A Practical Operational Framework for Congestion Management in Active Distribution Networks Using Adaptive Radial–Mesh Reconfiguration

The increasing penetration of distributed energy resources (DERs), electric vehicles (EVs), and dynamic loads introduces significant operational challenges in modern distribution networks, including voltage violations, reverse power flows, and congestion. Distribution network reconfiguration (DNR) is widely used to improve network performance; however, most existing approaches focus primarily on radial topology optimization and rarely consider practical switching feasibility or adaptive transitions between radial and meshed configurations. This paper proposes an operational framework for congestion management based on adaptive radial–mesh reconfiguration.
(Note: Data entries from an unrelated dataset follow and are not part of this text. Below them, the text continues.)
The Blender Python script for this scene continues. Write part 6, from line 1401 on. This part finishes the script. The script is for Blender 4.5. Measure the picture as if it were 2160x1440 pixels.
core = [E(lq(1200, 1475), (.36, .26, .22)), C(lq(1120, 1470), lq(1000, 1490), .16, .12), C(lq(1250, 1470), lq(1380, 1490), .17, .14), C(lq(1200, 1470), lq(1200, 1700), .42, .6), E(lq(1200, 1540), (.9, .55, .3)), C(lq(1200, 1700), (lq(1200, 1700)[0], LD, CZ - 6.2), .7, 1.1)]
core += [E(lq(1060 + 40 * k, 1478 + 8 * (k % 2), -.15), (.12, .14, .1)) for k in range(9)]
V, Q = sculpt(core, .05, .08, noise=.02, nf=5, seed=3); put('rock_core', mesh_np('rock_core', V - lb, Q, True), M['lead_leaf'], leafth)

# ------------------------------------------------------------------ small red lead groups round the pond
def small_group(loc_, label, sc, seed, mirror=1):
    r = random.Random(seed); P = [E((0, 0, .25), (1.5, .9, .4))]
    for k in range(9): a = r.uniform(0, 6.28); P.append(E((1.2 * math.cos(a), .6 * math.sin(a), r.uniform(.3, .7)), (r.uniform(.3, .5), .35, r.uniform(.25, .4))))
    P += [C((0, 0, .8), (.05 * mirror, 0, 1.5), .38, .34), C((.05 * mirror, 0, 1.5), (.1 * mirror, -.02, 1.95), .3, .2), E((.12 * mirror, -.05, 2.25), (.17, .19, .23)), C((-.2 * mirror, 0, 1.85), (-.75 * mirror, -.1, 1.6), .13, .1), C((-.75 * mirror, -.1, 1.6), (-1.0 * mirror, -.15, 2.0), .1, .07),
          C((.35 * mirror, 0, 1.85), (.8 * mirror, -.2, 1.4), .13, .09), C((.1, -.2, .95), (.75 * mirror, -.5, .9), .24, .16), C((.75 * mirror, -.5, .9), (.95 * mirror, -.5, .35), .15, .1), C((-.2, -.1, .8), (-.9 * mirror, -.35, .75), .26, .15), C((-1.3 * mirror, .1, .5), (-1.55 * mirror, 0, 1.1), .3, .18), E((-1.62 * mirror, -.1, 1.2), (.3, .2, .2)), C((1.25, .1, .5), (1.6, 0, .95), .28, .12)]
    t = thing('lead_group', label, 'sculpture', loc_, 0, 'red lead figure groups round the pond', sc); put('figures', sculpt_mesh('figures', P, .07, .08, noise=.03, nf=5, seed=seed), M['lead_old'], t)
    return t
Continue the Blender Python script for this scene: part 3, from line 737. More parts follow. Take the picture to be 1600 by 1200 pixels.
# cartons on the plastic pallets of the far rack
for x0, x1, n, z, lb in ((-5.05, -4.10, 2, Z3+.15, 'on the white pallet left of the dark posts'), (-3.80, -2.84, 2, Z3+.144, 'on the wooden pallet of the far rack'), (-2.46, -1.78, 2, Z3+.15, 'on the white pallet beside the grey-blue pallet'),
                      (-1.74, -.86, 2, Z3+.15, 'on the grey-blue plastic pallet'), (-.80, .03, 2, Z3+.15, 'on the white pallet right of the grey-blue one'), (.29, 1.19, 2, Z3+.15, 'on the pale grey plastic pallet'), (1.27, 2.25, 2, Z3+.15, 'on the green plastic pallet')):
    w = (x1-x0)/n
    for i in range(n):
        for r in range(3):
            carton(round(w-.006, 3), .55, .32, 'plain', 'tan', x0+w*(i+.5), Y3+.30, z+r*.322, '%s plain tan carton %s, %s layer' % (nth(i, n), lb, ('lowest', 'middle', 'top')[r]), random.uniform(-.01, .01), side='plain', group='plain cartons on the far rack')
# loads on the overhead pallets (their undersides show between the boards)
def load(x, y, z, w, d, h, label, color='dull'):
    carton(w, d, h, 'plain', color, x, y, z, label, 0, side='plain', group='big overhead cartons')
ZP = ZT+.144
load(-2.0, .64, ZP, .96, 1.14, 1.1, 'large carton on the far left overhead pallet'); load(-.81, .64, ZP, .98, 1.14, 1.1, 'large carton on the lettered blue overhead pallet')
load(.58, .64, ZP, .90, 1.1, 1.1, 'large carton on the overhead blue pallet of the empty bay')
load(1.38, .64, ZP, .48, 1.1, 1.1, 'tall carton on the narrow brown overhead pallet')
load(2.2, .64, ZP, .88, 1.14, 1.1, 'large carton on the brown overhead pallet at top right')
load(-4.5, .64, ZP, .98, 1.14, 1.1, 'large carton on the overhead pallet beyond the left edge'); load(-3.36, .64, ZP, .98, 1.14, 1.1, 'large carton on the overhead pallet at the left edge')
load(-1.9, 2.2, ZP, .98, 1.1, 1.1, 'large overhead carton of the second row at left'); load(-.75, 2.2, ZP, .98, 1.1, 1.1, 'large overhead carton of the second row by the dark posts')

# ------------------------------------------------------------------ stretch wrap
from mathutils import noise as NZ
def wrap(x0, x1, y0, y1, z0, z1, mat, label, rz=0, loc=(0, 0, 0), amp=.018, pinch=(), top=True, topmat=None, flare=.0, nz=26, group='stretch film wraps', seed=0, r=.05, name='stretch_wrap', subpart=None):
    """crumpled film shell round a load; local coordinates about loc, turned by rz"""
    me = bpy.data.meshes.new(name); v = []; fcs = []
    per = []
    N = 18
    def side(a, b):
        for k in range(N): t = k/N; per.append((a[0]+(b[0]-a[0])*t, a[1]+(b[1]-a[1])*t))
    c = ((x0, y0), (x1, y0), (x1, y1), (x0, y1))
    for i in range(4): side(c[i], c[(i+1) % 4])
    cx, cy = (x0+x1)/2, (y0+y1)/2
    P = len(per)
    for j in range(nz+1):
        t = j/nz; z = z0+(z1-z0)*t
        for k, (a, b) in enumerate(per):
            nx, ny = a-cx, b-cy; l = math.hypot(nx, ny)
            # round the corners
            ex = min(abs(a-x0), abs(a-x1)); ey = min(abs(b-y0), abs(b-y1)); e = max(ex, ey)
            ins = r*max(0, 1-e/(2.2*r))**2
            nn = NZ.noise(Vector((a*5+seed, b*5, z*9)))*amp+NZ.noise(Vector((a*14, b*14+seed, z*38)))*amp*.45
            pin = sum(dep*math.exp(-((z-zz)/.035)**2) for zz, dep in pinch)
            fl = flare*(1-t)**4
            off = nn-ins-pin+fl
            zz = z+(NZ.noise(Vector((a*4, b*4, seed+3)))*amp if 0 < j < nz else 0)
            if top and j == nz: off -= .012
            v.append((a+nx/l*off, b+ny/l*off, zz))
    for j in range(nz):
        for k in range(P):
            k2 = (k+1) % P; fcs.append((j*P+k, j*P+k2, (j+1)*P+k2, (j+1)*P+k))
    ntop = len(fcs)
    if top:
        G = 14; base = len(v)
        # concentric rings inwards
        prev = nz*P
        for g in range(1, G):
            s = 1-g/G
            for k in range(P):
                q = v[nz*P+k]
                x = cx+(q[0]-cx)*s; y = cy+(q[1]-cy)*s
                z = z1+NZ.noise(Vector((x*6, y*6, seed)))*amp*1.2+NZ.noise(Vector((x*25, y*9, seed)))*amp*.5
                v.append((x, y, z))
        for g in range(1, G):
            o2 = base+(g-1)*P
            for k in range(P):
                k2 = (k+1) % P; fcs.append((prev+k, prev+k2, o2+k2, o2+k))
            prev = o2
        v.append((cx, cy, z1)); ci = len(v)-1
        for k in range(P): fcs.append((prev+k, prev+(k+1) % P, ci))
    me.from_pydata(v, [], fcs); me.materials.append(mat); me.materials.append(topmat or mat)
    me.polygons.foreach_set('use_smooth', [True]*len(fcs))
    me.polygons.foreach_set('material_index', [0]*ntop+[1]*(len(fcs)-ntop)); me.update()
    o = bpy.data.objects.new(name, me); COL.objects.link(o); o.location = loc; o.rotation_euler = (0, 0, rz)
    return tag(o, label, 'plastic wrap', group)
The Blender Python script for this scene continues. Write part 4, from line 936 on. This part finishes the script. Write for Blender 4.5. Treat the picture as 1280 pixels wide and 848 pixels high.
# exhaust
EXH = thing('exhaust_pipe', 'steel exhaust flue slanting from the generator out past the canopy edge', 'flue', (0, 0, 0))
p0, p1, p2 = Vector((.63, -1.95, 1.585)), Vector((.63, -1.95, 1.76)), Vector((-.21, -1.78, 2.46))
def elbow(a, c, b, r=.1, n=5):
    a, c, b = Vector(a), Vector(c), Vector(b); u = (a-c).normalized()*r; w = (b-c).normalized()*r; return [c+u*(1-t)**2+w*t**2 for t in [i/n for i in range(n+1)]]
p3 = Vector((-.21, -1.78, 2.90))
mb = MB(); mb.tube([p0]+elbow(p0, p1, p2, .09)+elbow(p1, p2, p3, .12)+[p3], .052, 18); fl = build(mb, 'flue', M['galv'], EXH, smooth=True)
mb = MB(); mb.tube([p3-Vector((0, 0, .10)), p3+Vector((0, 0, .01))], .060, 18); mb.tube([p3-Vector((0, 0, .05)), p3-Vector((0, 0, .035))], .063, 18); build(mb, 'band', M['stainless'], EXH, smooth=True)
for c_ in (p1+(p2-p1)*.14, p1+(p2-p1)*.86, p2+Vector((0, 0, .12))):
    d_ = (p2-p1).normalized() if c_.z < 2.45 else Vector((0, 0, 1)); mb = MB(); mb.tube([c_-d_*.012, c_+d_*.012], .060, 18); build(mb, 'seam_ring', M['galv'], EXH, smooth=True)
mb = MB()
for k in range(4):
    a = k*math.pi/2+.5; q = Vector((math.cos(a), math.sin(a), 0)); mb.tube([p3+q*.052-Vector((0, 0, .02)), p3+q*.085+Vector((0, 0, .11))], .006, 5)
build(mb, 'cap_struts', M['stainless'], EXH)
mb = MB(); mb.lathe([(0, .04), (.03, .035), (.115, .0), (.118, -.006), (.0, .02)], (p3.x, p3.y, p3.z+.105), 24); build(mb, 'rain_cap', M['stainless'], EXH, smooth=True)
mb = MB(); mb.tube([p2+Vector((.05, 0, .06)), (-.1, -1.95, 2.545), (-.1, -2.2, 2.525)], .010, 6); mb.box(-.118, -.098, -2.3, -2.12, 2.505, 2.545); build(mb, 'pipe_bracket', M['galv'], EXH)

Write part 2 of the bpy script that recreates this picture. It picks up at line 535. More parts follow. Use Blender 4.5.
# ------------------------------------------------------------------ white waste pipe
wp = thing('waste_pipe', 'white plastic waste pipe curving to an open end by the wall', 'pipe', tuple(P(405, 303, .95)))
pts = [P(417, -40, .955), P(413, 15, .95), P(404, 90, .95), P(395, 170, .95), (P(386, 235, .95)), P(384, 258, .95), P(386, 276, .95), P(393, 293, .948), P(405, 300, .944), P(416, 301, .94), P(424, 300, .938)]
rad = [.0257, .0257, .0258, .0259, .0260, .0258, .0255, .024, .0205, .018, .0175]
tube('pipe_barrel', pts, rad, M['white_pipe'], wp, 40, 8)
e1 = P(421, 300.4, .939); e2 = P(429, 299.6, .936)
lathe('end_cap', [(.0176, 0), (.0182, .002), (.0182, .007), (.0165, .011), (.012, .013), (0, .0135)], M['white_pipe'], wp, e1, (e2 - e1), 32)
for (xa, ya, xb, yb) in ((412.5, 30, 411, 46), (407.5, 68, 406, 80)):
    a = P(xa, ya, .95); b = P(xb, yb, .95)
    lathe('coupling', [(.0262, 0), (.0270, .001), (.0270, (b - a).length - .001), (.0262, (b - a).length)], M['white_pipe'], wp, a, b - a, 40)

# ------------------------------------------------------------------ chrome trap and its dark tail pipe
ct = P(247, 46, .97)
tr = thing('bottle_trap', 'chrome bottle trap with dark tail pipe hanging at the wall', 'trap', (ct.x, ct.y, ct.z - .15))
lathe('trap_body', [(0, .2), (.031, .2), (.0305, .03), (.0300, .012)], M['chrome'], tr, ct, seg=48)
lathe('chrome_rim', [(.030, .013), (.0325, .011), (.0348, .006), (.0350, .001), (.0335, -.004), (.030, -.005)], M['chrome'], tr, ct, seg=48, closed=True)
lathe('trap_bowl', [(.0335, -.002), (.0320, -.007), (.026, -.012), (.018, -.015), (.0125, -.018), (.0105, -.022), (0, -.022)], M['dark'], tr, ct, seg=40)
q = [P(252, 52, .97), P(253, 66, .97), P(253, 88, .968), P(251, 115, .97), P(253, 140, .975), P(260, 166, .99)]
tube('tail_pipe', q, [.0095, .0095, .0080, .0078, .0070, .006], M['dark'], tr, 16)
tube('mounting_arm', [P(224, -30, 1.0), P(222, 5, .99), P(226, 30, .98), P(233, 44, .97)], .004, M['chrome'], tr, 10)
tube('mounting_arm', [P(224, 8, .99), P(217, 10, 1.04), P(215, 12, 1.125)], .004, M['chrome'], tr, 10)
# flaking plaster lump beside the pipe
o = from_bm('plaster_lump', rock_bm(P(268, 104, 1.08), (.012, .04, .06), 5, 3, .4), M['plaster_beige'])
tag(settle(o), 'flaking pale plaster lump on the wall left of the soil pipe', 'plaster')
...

The framework integrates radial network optimization, temporary mesh reinforcement for congestion mitigation, and safe switching sequence validation to ensure operational feasibility. A comprehensive operational cost model incorporating power losses, time-of-use energy imports, switching operations, and on-load tap-changer actions is also developed. The proposed method is validated on a real 22 kV distribution feeder operated by the Provincial Electricity Authority in Thailand. The results demonstrate that the framework effectively mitigates congestion and reduces operational costs by 1.57–9.18% relative to baseline operation, highlighting its practical applicability in active distribution networks.